After seeing “The Whale” as a play in 2012 in New York, director and producer Darren Aronofsky searched for a decade to find an actor to play the role of Charlie on film. When he saw Fraser’s work in the indie film “Journey to the End of the Night,” he knew he’d found Charlie.

“[Aronofsky] did tell me that it would be helpful to him to hire an actor who everyone already felt they already knew, but they hadn’t seen in a while and to reintroduce whoever that is,” Fraser revealed. “That’s what he told me in our initial meeting, and of course I was like, ‘It’s me, please let it be me,’ in my mind, but I didn’t know if I had the job or not. And I understood what he was saying because, it’s fair; I was in everyone’s living room for a while in the ’90s there. I was like the furniture to a whole generation of young people now who have kids of their own. I’m old. But it made sense that he was looking toward someone because Charlie should feel like someone that you know. Everybody should be able to identify with him and people can do that. I can see I’ve learned that they can do that with me, with Brendan,” he said on “The Howard Stern Show.”
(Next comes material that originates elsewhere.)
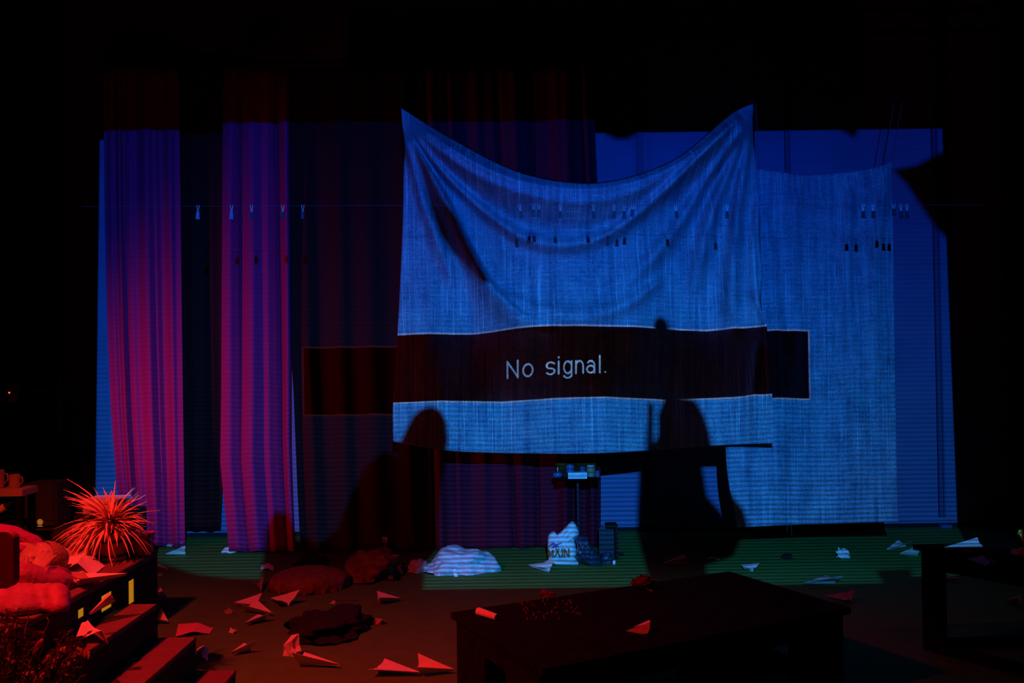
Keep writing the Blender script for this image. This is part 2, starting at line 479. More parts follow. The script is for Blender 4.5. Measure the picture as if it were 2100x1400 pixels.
curtain('wine red curtain hanging behind the big sheet and showing under its hem',
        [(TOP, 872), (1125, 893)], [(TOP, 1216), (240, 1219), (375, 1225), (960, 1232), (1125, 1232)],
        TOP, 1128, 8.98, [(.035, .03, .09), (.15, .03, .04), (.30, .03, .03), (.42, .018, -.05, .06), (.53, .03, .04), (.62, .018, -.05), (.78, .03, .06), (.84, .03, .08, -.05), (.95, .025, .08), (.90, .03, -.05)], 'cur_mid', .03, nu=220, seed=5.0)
# rail for the curtains
t = thing('curtain_rail', 'black rail the plum and magenta curtains hang from', 'rail', (-1.3, 9.25, 4.45))
pa, pb = at(190, 132, 9.1), at(1240, 118, 9.1)
obj('bar', tube(B(), [pa, pb], .018), 'black', t)
qa, qb = at(340, 137, 9.55), at(480, 136, 9.55)
obj('bar', tube(B(), [qa, qb], .018), 'black', t)
for p in [pa.lerp(pb, k / 4) for k in range(5)] + [qa, qb]: obj('hanger', tube(B(), [p, (p.x, p.y, 6.25)], .004, 6), 'black', t)

# black masking drapes at the sides
for nm, x0, x1, Y, lab in (('masking_drape', -5.4, at(126, 700, 9.0).x, 9.0, 'black masking drape at the left edge of the stage'),
                           ('masking_drape', at(2062, 700, 8.6).x, 5.4, 8.6, 'black masking drape at the right edge of the stage')):
    b = B(); g = []
    for i in range(61):
        x = x0 + (x1 - x0) * i / 60; y = Y + .05 * math.sin(i * .9)
        g.append((b.verts.new((x, y, .01)), b.verts.new((x, y, 6.2))))
    for i in range(60): b.faces.new((g[i][0], g[i + 1][0], g[i + 1][1], g[i][1]))
    tag(obj(nm, b, 'velour', smooth=True, solid=.01), lab, 'drape')


# ------------------------------------------------------------ hanging sheets
def cloth_patch(name, T, Bt, L, R, depth, ridges, m, nu=170, nv=170, solid=.002):
    """Coons patch between four pixel edges, depth(px,py) metres, ridges = [(polyline, width px, height m, taper)]"""
    T, Bt, L, R = (smoothed(e, 2) for e in (T, Bt, L, R))
    ridges = [(smoothed(pl, 1), w, a, sd) for pl, w, a, sd in ridges]
    t = [poly_len(T, i / nu) for i in range(nu + 1)]; bt = [poly_len(Bt, i / nu) for i in range(nu + 1)]
    l = [poly_len(L, j / nv) for j in range(nv + 1)]; r = [poly_len(R, j / nv) for j in range(nv + 1)]
    bm = B(); g = []
    for j in range(nv + 1):
        v = j / nv; row = []
        for i in range(nu + 1):
            u = i / nu
            p = []
            for k in (0, 1):
                p.append((1 - v) * t[i][k] + v * bt[i][k] + (1 - u) * l[j][k] + u * r[j][k]
                         - ((1 - u) * (1 - v) * t[0][k] + u * (1 - v) * t[-1][k] + (1 - u) * v * bt[0][k] + u * v * bt[-1][k]))
            h = 0
            for pl, w, a, side in ridges:
                best = 1e9; bt_, bs = 0, 0
                n = len(pl) - 1
                for q in range(n):
                    d, tt, s = seg_dist(p, pl[q], pl[q + 1])
                    if d < best: best, bt_, bs = d, (q + tt) / n, s
                if best < w * 4:
                    env = min(1, bt_ * 7 + .15) * (min(1, (1 - bt_) * 4 + .0) if side != 2 else min(1, (1 - bt_) * 7 + .15))
                    ww = w * (.45 + .9 * (bt_ if side != 2 else 1 - abs(2 * bt_ - 1)))
                    if side == 1: ww *= 1.9 if bs > 0 else .6     # steep on one flank
                    h += a * env * math.exp(-(best / ww) ** 2)
            Y = depth(*p) - h + .010 * noise.noise(Vector((p[0] / 26, p[1] / 60, 3)))
            row.append(bm.verts.new(at(p[0], p[1], Y)))
        g.append(row)
    for j in range(nv):
        for i in range(nu): bm.faces.new((g[j][i], g[j][i + 1], g[j + 1][i + 1], g[j + 1][i]))
    return obj(name, bm, m, smooth=True, solid=solid)


ROW1 = [(815, 0), (880, -2), (965, 1), (1040, -7), (1150, -14), (1300, -11), (1400, -2), (1450, 0), (1520, -4), (1585, -9)]
ROW2 = [(806, 0), (905, -3), (1030, 1), (1140, -5), (1240, -6.5), (1370, 2), (1500, -2), (1590, -9)]


def main_depth(px, py):
    a = interp(ROW1, px); b = interp(ROW2, px)
    if py < 680: o = a * max(0, (py - 260) / 420)
    else: o = a + (b - a) * min(1, (py - 680) / 145)
    return 1 / (1 / 8.12 - o / 2244)


main = cloth_patch('hanging_sheet',
    [(823, 222), (870, 252), (930, 285), (1000, 325), (1060, 352), (1120, 368), (1200, 377), (1260, 371), (1320, 355), (1380, 330), (1420, 302), (1460, 265), (1500, 232), (1530, 217), (1545, 213)],
    [(806, 905), (905, 924), (1000, 928), (1100, 930), (1200, 930), (1300, 926), (1400, 918), (1500, 911), (1588, 909)],
    [(823, 222), (828, 300), (828, 400), (822, 560), (815, 690), (810, 780), (805, 830), (806, 905)],
    [(1545, 213), (1548, 300), (1553, 370), (1558, 440), (1560, 520), (1566, 560), (1558, 625), (1575, 670), (1584, 810), (1588, 909)],
    main_depth,
    [([(850, 262), (930, 318), (1010, 362), (1090, 390), (1190, 400), (1290, 386), (1390, 345), (1470, 285), (1525, 240)], 46, .48, 2),
     ([(832, 238), (900, 290), (985, 342), (1080, 378), (1200, 391), (1290, 379), (1380, 345), (1460, 285), (1530, 230)], 6, .05, 2),
     ([(836, 250), (905, 312), (985, 366), (1080, 400), (1200, 418), (1290, 400), (1390, 345), (1470, 285), (1530, 235)], 8, .030, 2),
     ([(838, 262), (900, 345), (960, 405), (1020, 455), (1080, 492), (1150, 505), (1230, 492), (1300, 447), (1360, 395), (1440, 315), (1525, 235)], 12, .16, 2),
     ([(834, 270), (880, 350), (925, 430), (950, 490), (985, 560), (1030, 615), (1080, 655), (1150, 670)], 15, .19, 1),
     ([(830, 280), (848, 340), (870, 420), (900, 500), (935, 590)], 13, .12, 0),
     ([(1538, 235), (1490, 310), (1440, 380), (1400, 450), (1340, 530), (1260, 600)], 15, .13, 0),
     ([(1540, 240), (1500, 340), (1460, 430), (1440, 520), (1420, 620)], 16, .14, 0),
     ([(1542, 250), (1522, 360), (1508, 470), (1500, 600), (1505, 700)], 15, .13, 0),
     ([(1556, 400), (1545, 520), (1552, 640)], 10, .05, 0),
     ([(1545, 590), (1560, 640), (1578, 675)], 7, .04, 0),
     ([(1555, 700), (1545, 800), (1550, 900)], 11, .05, 0),
     ([(1030, 600), (1110, 640), (1200, 650), (1290, 625), (1360, 570)], 16, .09, 2)], 'sheet')
tag(main, 'big cotton sheet hung by two corners, the words No signal projected on it', 'sheet')

second = cloth_patch('hanging_sheet',
    [(1500, 352), (1555, 345), (1620, 357), (1680, 359), (1740, 353), (1800, 343), (1830, 331)],
    [(1512, 1081), (1600, 1077), (1650, 1075), (1700, 1074), (1770, 1071), (1842, 1070)],
    [(1500, 352), (1500, 600), (1490, 800), (1487, 915), (1493, 990), (1506, 1045), (1512, 1081)],
    [(1830, 331), (1832, 480), (1835, 650), (1838, 900), (1842, 1070)],
    lambda px, py: 8.20 - .03 * math.sin(px / 40),
    [([(1826, 340), (1790, 385), (1740, 410), (1660, 415), (1570, 400)], 14, .035, 2),
     ([(1820, 350), (1800, 480), (1790, 620), (1795, 800)], 16, .06, 0),
     ([(1640, 370), (1625, 520), (1630, 700), (1610, 900)], 15, .03, 0),
     ([(1745, 380), (1735, 560), (1750, 760), (1760, 1050)], 18, .06, 0),
     ([(1565, 420), (1585, 560), (1600, 900), (1590, 1060)], 16, .04, 0)], 'sheet2', nu=110, nv=150)
tag(second, 'smaller gauzy sheet hanging at the right behind the big sheet, nearly to the floor', 'sheet')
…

“It’s the right actor for the right part at the right time,” Aronofsky told Variety. “I considered pretty much everyone on the planet for the role. And Sam [Hunter]’s writing would attract many actors to play the role, so that wasn’t the problem. It was just about getting that feeling inside of a reason to make the film, and putting Brendan in the film was a reason to make the movie.”

When he won Best Actor at the Critics Choice Awards, Fraser said, “Darren Aronofsky, I was in the wilderness, and I probably should have left a trail of breadcrumbs, but you found me. And like all the best directors, you merely just showed me where to go to get to where I needed to be.”

Preparation for the role

For a better understanding of the character, Fraser worked with the Obesity Action Coalition, an online organization that supports people who live with obesity. “Overall, they impressed on me that they want the story to be told with authenticity,” Fraser said. “I think that it gave me a strong sense of obligation to portray this character, Charlie, with the dignity and the empathy that he deserves.” He told Vanity Fair, “I wanted to disappear into [the role]. My hope was that I would become unrecognizable.”

Aronofsky scanned Fraser’s body with an iPad and sent the digital information to Adrien Morot, an award-winning prosthetic makeup designer. Morot created the prosthetic—designed so all of Fraser’s natural facial expressions would be left unhindered. Makeup and prosthetics added 300 pounds to the actor to give him the appearance of weighing 500 to 600 pounds, taking four hours each day to prepare for the shoot. The complex costuming apparatus included bags of ice to prevent Fraser from overheating.


Fraser said his role in the painful drama transformed him, and he hopes it transforms viewers as well. “When we watch a work of cinema, art, film, or drama, we experience a collective emotional release or something. You feel something and you may not know why, but you feel it, and it changes you,” he said.

According to IMDb, the actor has two upcoming roles lined up. Fraser will be acting alongside Glenn Close and Peter Dinklage in “Brothers,” as well as in the Martin Scorsese film “Killers of the Flower Moon” with Robert De Niro and Leonardo DiCaprio.